Alex Woodie Senior Editor at Guild Companies' IT Jungle publications. |
A pair of New Jersey companies have adopted United Computer Group's VAULT400 service to store backups and protect their IBM i environments, the vendor announced recently.
Hi-Tech Health, a healthcare claims servicer based in Hackettstown, and Congoleum, a flooring manufacturer based in Mercerville, are the latest success stories touted by UCG, which is based near Cleveland, Ohio.
VAULT400 wasn't the first backup as a service (BaaS) plan used by Hi-Tech Health. According to UCG, the company had a relationship with a separate BaaS provider, but it failed to get the company back up and running in an acceptable timeframe following a disaster declaration.
After touring UCG's data center, Hi-Tech Health president Michael Carrara felt comfortable choosing VAULT400's cloud-based backup and recovery service, with a 12-hour recovery time objective (RTO). "After meeting your staff and receiving a detailed tour of your data center, I felt confident that my data will be in safe hands with UCG," Carrara says in a press release.
Congoleum also selected the VAULT400 BaaS offering with the 12-hour RTO. The company was looking to move beyond tape backups for its Power5-based system, and VAULT400's approach—which utilizes a native IBM i agent that moves encrypted backups over the network to UCG's data center--fit the bill.
"The installation and setup were quick and painless," says Dan McCullough, manager of datacenter operations for Congoleum. "Vladimir [Capitanov, UCG's lead engineer] really knows the product and process very well, which made the setup seamless. The seeding went well, and progressed more quickly than expected."

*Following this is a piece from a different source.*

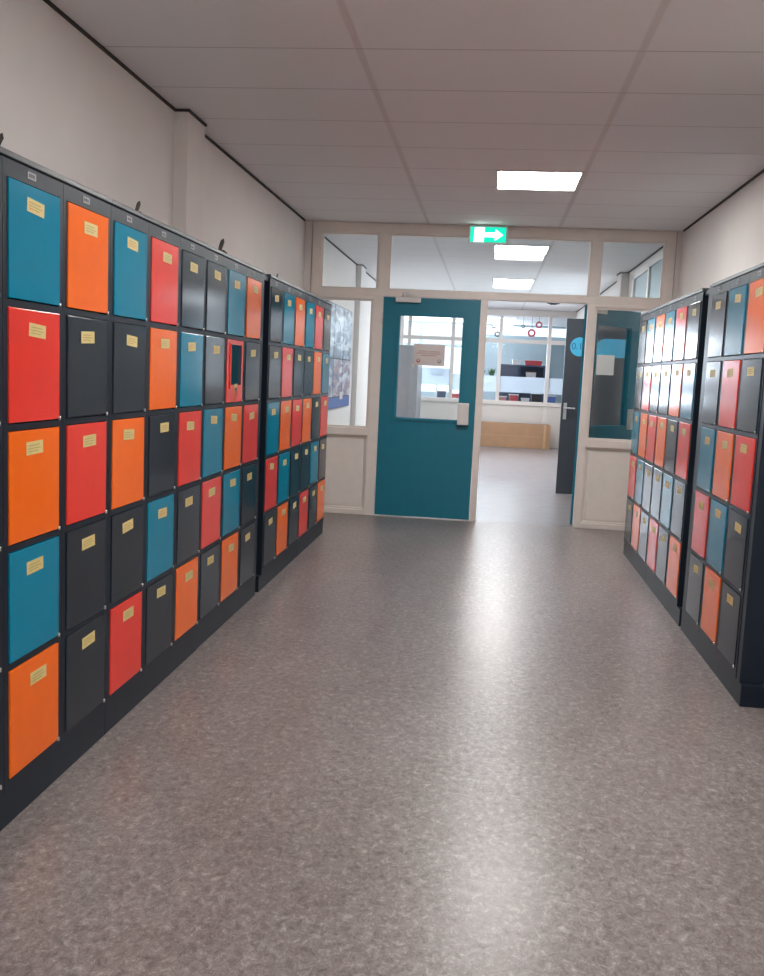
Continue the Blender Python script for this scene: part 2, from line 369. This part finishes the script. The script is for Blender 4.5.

Congoleum has yet to call on VAULT400 during a disaster, but the service is already paying dividends. "We realized immediate benefits including reduced disaster recovery costs," McCullough says. " The need to handle tapes on a daily basis has been eliminated … Additionally, if I need to restore a file, I don't need to retrieve a tape, load it, restore the file, and then reset the drive for the next save. So that makes my life a lot easier."